Coun. Duane Ophus, who has been the most vocal critic of the the city remaining in the STPCO, said his concerns arise from what he feels is a lack of accountability and transparency with the planning group and lack of control over West Kelowna taxpayer dollars going into it.

While its board is made up of the mayors of the municipalities, the chairwoman of the regional district and the chief of the WFN, he said it sis essentially run by City of Kelowna municipal staff.

Ophus said the money West Kelowna contributes would be better spent directly on transportation issues by the city in West Kelowna.

For 2018, West Kelowna is being asked to contribute $65,366, 15 per cent of the partnership’s $431,316 total budget. The request includes a one-time increase to pay for what is being described as an extremely complex transportation trip diary study in partnership with Vernon and Coldstream in the North Okanagan. The study will allow for evidence-based regional planning.

While encouraged by promises the partnership will become more transparent in future, with officials making regular reports to the member councils, Ophus said he still has concerns.

Rather than meeting its goal of looking at regional transportation issues so the Central Okanagan can speak with one voice about them, especially when seeking funding from the provincial and federal governments, the STPCO has started to manage transportation issues, he said.

“We don’t need that. West Kelowna already has its our own transit agreement (with B.C Transit)” said Ophus.

Transit is a large part of the overall transportation picture in the region. But it’s not all the STPCO looks at according to the presentation to West Kelowna council Tuesday.

In making the case for the city to stay in the partnership, the presentation did point to transit as a regional benefit of the STPCO.

Calling it a shared responsibility, the presentation said many actions and decision points in relation to transit require collaboration between B.C.Transit and local governments.

It added there are many system-wide and regional responsibilities associated with transit that do not fall to individual local governments, hence the need for a regional form of governance.

The presentation listed the UPASS system for students, transit fare pricing, customer feedback, GIS bus stop inventory, stop signs and schedules, future transit planning, service standards, advertising and marketing and security.

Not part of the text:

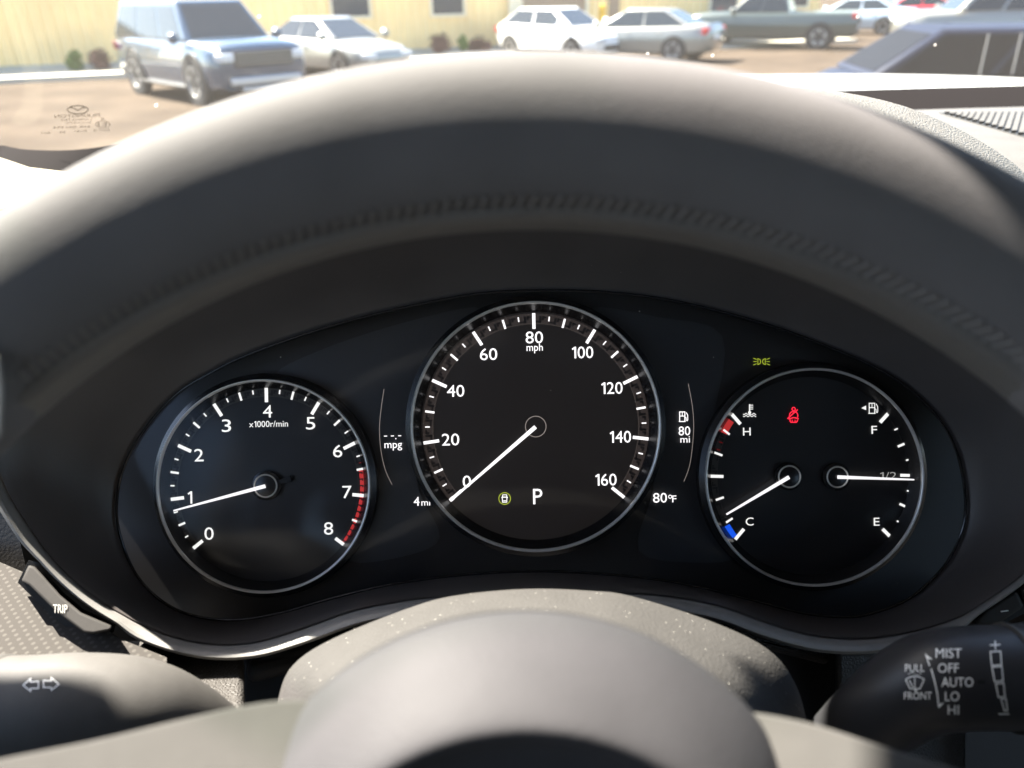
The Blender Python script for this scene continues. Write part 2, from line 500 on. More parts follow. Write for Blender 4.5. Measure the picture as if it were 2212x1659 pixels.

“Transportation planning at the regional level is critical to our community’s future,” said the presentation. Regional transportation planning crates a vision and blueprint for success.”

It added leaving regional planning to the province is “not an acceptable option.”

In terms of overall regional transportation issues, the STPCO also deals with items such as the existing Rapid Bus project, a regional active transportation plan, a household travel survey, regional wayfinding standards, the Westside Regional Trail Plan, regional land use scenarios, a regional transportation model created with the Ministry of Transportation, the regional Strategic Transportation Plan and the Transportation Demand Management Plan.

“Membership in the STPCO connects each partner to something bigger and offers capacity to its members that they would not have in isolation,” said the presentation.

Despite criticism of the STPCO from other members of West Kelowna council, only Ophus and Coun. Bryden Winsby voted to leave the partnership.